Si en sus comienzos como narrador, la perspectiva de Díaz escrutaba la percepción temporal del presente revolucionario, plasmándolo en la imagen del polvo y el vacío fecundo, treinta años después, la pasión por lo real sigue en pie, por cuanto se vuelca hacia la construcción de una novela que linda los límites de lo ficcional, apelando a recursos de lo testimonial, y que nuevamente se vuelve sobre la percepción del tiempo como efecto de una crisis. Esta vez se trata del quiebre en la idea de un futuro unívoco y de su astillarse en futuridades en fuga. Su mirada desordenadora, capaz de reunir lo dispar y mostrar su conflicto, continuaría manteniendo una potencialidad impensada en una época distinta, una historia ahora percibida en sus límites o pérdidas.
Conclusión
En este breve artículo he intentado situar algunos elementos de la mirada crítica en la poética de Jesús Díaz, en tanto perspectiva formada como parte de la compleja vanguardia cultural de la revolución cubana. Una mirada que tiende a volcarse sobre lo real, fundamentalmente a la experiencia irreductible del acontecimiento revolucionario y sus derivas, y que, tomando para ello elementos del género testimonial, entiende que esa realidad debe enmarcarse crudamente, exhibiendo la mediación del arte, para poder mostrar los dilemas e inquietudes de una generación.

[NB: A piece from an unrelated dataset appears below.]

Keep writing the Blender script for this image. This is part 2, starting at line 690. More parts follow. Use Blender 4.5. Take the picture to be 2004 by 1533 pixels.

Para comprobar la hipótesis de que estos elementos persisten a lo largo de su obra, más allá de su posición personal, sería deseable un abordaje más completo de varios otros momentos de su trabajo (imposible de ser realizado en los límites de esta presentación). Aquí sólo tomé dos brevísimos ejemplos del primero y el último de sus libros. No obstante, el desafío permitiría vislumbrar las características críticas de su trayectoria, que llevaron a Díaz, en cada momento de su producción, a hallarse alternativamente en los debates centrales de su presente así como a ser, sucesivamente, cesanteado, censurado y exiliado. De esta manera, su mirada nos acerca la dimensión de una encrucijada para los escritores de su época. Si la literatura de los inicios de la revolución condensaba la complejidad de un sentido crítico, de ruptura con lo instituido, a la par de un tono afirmativo hacia el nuevo tiempo, el caso de Díaz, como el de otros autores, artistas o cineastas, habría de convertirse, en adelante, en el de un extremo vanguardista: aquel que, en el afán de inventar la forma “justa” para transmitir la radical singularidad de ese acontecimiento, desoyó todas las convenciones previstas, incluso aquellas que se volverían coherentes o esperables en el horizonte revolucionario.